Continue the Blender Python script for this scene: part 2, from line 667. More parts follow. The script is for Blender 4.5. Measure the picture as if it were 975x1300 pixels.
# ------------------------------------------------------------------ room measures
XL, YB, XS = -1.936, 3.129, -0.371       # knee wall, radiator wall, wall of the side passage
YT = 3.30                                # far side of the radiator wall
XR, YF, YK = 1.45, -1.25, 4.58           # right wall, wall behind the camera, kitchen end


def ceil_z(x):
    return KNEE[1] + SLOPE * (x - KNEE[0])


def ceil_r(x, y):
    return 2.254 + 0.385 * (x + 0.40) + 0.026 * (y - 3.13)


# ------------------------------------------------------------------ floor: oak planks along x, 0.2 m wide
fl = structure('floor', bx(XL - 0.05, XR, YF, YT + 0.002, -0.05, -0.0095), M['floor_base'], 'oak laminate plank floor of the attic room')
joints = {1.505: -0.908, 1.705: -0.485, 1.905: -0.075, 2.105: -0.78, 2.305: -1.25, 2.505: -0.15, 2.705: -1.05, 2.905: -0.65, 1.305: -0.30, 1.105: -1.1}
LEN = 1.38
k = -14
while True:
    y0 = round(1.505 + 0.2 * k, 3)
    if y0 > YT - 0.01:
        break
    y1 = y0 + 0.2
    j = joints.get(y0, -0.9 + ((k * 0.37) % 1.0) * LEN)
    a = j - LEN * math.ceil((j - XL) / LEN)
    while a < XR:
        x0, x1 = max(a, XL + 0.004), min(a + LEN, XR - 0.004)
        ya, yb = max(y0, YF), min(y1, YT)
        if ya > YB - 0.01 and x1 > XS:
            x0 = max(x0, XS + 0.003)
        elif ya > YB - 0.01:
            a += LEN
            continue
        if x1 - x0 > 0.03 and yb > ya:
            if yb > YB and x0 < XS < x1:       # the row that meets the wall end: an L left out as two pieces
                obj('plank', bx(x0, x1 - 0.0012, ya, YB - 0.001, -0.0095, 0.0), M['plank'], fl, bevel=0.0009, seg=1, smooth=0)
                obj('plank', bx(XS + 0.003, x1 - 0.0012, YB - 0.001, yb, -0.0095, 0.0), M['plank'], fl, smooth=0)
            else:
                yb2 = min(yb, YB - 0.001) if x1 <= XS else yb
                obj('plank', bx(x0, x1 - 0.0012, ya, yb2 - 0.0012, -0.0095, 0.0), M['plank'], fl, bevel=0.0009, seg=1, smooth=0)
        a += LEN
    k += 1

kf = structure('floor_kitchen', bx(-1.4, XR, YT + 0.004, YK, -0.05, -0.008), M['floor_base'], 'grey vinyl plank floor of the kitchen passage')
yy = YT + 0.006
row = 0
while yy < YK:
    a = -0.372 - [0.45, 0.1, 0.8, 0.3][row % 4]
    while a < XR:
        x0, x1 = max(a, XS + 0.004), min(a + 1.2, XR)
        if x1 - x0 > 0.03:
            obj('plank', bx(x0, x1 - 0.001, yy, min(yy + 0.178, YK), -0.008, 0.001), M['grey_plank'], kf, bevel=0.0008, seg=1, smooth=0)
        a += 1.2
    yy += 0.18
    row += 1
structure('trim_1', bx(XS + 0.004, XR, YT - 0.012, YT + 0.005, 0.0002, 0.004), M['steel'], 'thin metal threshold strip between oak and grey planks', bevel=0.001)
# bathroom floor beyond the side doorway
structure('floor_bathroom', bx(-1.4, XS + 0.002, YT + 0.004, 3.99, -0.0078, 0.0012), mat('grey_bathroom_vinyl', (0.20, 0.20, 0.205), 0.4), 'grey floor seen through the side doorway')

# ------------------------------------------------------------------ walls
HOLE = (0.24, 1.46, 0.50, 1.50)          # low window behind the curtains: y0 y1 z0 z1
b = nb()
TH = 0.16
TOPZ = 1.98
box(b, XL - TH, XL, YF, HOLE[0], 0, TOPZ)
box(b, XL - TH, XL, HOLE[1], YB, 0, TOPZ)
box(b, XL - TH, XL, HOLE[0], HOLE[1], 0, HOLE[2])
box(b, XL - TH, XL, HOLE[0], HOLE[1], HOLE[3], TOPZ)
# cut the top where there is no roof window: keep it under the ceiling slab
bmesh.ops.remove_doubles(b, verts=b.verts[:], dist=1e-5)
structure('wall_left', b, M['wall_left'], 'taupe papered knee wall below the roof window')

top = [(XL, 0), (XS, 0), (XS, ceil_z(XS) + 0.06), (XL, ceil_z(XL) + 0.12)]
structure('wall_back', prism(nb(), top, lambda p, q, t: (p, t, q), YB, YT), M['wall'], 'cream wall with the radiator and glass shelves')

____

Repeat the material from above exactly, word for word.

Worked solution:
Continue the Blender Python script for this scene: part 2, from line 667. More parts follow. The script is for Blender 4.5. Measure the picture as if it were 975x1300 pixels.
# ------------------------------------------------------------------ room measures
XL, YB, XS = -1.936, 3.129, -0.371       # knee wall, radiator wall, wall of the side passage
YT = 3.30                                # far side of the radiator wall
XR, YF, YK = 1.45, -1.25, 4.58           # right wall, wall behind the camera, kitchen end


def ceil_z(x):
    return KNEE[1] + SLOPE * (x - KNEE[0])


def ceil_r(x, y):
    return 2.254 + 0.385 * (x + 0.40) + 0.026 * (y - 3.13)


# ------------------------------------------------------------------ floor: oak planks along x, 0.2 m wide
fl = structure('floor', bx(XL - 0.05, XR, YF, YT + 0.002, -0.05, -0.0095), M['floor_base'], 'oak laminate plank floor of the attic room')
joints = {1.505: -0.908, 1.705: -0.485, 1.905: -0.075, 2.105: -0.78, 2.305: -1.25, 2.505: -0.15, 2.705: -1.05, 2.905: -0.65, 1.305: -0.30, 1.105: -1.1}
LEN = 1.38
k = -14
while True:
    y0 = round(1.505 + 0.2 * k, 3)
    if y0 > YT - 0.01:
        break
    y1 = y0 + 0.2
    j = joints.get(y0, -0.9 + ((k * 0.37) % 1.0) * LEN)
    a = j - LEN * math.ceil((j - XL) / LEN)
    while a < XR:
        x0, x1 = max(a, XL + 0.004), min(a + LEN, XR - 0.004)
        ya, yb = max(y0, YF), min(y1, YT)
        if ya > YB - 0.01 and x1 > XS:
            x0 = max(x0, XS + 0.003)
        elif ya > YB - 0.01:
            a += LEN
            continue
        if x1 - x0 > 0.03 and yb > ya:
            if yb > YB and x0 < XS < x1:       # the row that meets the wall end: an L left out as two pieces
                obj('plank', bx(x0, x1 - 0.0012, ya, YB - 0.001, -0.0095, 0.0), M['plank'], fl, bevel=0.0009, seg=1, smooth=0)
                obj('plank', bx(XS + 0.003, x1 - 0.0012, YB - 0.001, yb, -0.0095, 0.0), M['plank'], fl, smooth=0)
            else:
                yb2 = min(yb, YB - 0.001) if x1 <= XS else yb
                obj('plank', bx(x0, x1 - 0.0012, ya, yb2 - 0.0012, -0.0095, 0.0), M['plank'], fl, bevel=0.0009, seg=1, smooth=0)
        a += LEN
    k += 1

kf = structure('floor_kitchen', bx(-1.4, XR, YT + 0.004, YK, -0.05, -0.008), M['floor_base'], 'grey vinyl plank floor of the kitchen passage')
yy = YT + 0.006
row = 0
while yy < YK:
    a = -0.372 - [0.45, 0.1, 0.8, 0.3][row % 4]
    while a < XR:
        x0, x1 = max(a, XS + 0.004), min(a + 1.2, XR)
        if x1 - x0 > 0.03:
            obj('plank', bx(x0, x1 - 0.001, yy, min(yy + 0.178, YK), -0.008, 0.001), M['grey_plank'], kf, bevel=0.0008, seg=1, smooth=0)
        a += 1.2
    yy += 0.18
    row += 1
structure('trim_1', bx(XS + 0.004, XR, YT - 0.012, YT + 0.005, 0.0002, 0.004), M['steel'], 'thin metal threshold strip between oak and grey planks', bevel=0.001)
# bathroom floor beyond the side doorway
structure('floor_bathroom', bx(-1.4, XS + 0.002, YT + 0.004, 3.99, -0.0078, 0.0012), mat('grey_bathroom_vinyl', (0.20, 0.20, 0.205), 0.4), 'grey floor seen through the side doorway')

# ------------------------------------------------------------------ walls
HOLE = (0.24, 1.46, 0.50, 1.50)          # low window behind the curtains: y0 y1 z0 z1
b = nb()
TH = 0.16
TOPZ = 1.98
box(b, XL - TH, XL, YF, HOLE[0], 0, TOPZ)
box(b, XL - TH, XL, HOLE[1], YB, 0, TOPZ)
box(b, XL - TH, XL, HOLE[0], HOLE[1], 0, HOLE[2])
box(b, XL - TH, XL, HOLE[0], HOLE[1], HOLE[3], TOPZ)
# cut the top where there is no roof window: keep it under the ceiling slab
bmesh.ops.remove_doubles(b, verts=b.verts[:], dist=1e-5)
structure('wall_left', b, M['wall_left'], 'taupe papered knee wall below the roof window')

top = [(XL, 0), (XS, 0), (XS, ceil_z(XS) + 0.06), (XL, ceil_z(XL) + 0.12)]
structure('wall_back', prism(nb(), top, lambda p, q, t: (p, t, q), YB, YT), M['wall'], 'cream wall with the radiator and glass shelves')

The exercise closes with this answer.